Signs with Confederate school names go back up in Hanover County
George Copeland Jr. | 8/6/2020, 6 p.m.
The Hanover County School Board has temporarily re-installed the signs of two Hanover schools named for Confederates, just weeks after voting to rename the schools and their mascots to eliminate ties to the Confederacy.
“Under the directive of the Hanover County School Board, school division staff will be temporarily re-installing the primary signage at Lee-Davis High School and Stonewall Jackson Middle School for a brief period of time while school division administration works through the transition process for renaming the schools,” the School Board said in a statement this week.
The signs were removed following a 4-3 vote on July 14 by the School Board to rename the schools.
The high school, opened in 1959 during Massive Resistance, was named for Confederate Gen. Robert E. Lee and Confederate President Jefferson Davis. The schools were segregated at the time; Black students could not attend.
The middle school, which was named for another Confederate general, was opened in 1969, just months after Hanover County submitted its school desegregation plan to the federal court.

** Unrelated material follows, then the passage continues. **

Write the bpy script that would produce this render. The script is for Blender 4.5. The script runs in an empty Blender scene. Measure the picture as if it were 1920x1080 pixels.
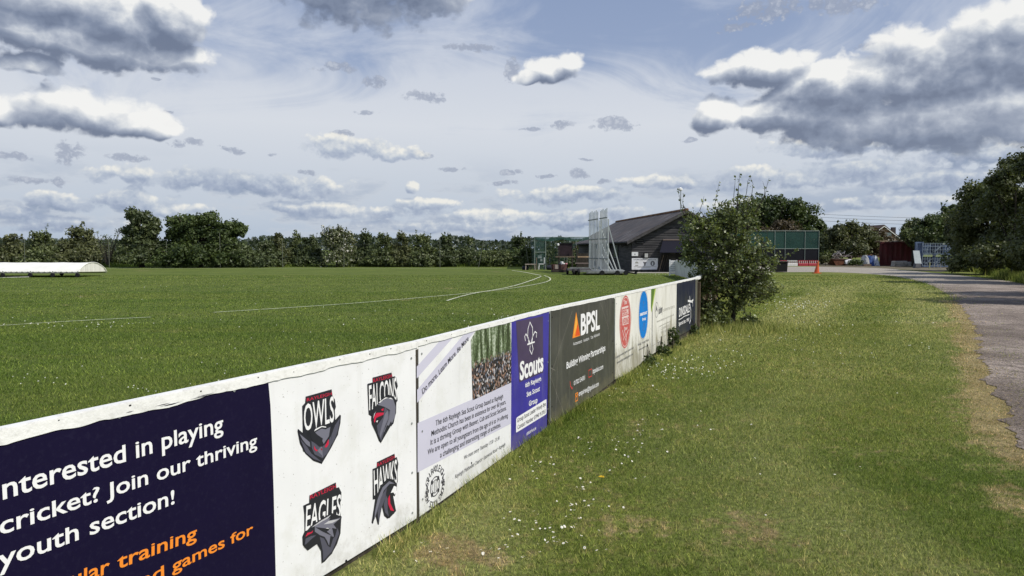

The School Board’s close vote to change the names and eliminate the honor for racist traitors was viewed as a sea change in the county that is 86 percent white, 9.5 percent African-American and 3 percent Latino. It also garnered approval from a variety of sources, including the Hanover Branch NAACP, which had advocated for the change, and Gov. Ralph S. Northam, who called eliminating Confederate names “an important step” in ensuring a learning environment that reflects Virginia’s student body.
“The School Board recognizes that those who find the names offensive would like them removed immediately and those who are not offended by the names would have liked them to remain longer,” the School Board noted in a statement.
“Just as there is an ongoing process for determining the new names of these schools, the School Board is asking staff to present a formalized process for the removal of the current names that includes signage and various articles located throughout the schools and campuses.”
Robert N. Barnette Jr., president of the Hanover Branch NAACP and the state NAACP, slammed the Hanover School Board for backing away from its earlier decision. He claimed the board “apparently succumbed to pressure from the Hanover County Board of Supervisors, members of which have declared their intention to reverse the name change.”
“Re-installing the Confederate names at the schools just one month before the start of the school year reflects an ongoing hostility to African-American students and is antithetical to the values of morality and equality,” Mr. Barnette continued.
“We regret that the School Board has decided to waste additional taxpayer funds clinging to the past rather than helping students move forward.”
He said that the Hanover NAACP’s appeal in a federal lawsuit it filed last August seeking to change the schools’ names is moving forward. The suit had been dismissed in May.
Mr. Barnette said last month that the appeal would continue in case the Hanover County School Board dragged its feet on the name change.
Staff at the two schools are to present plans about the re-naming during the next School Board meeting on Tuesday, Aug. 11. The board is to vote on new names in October.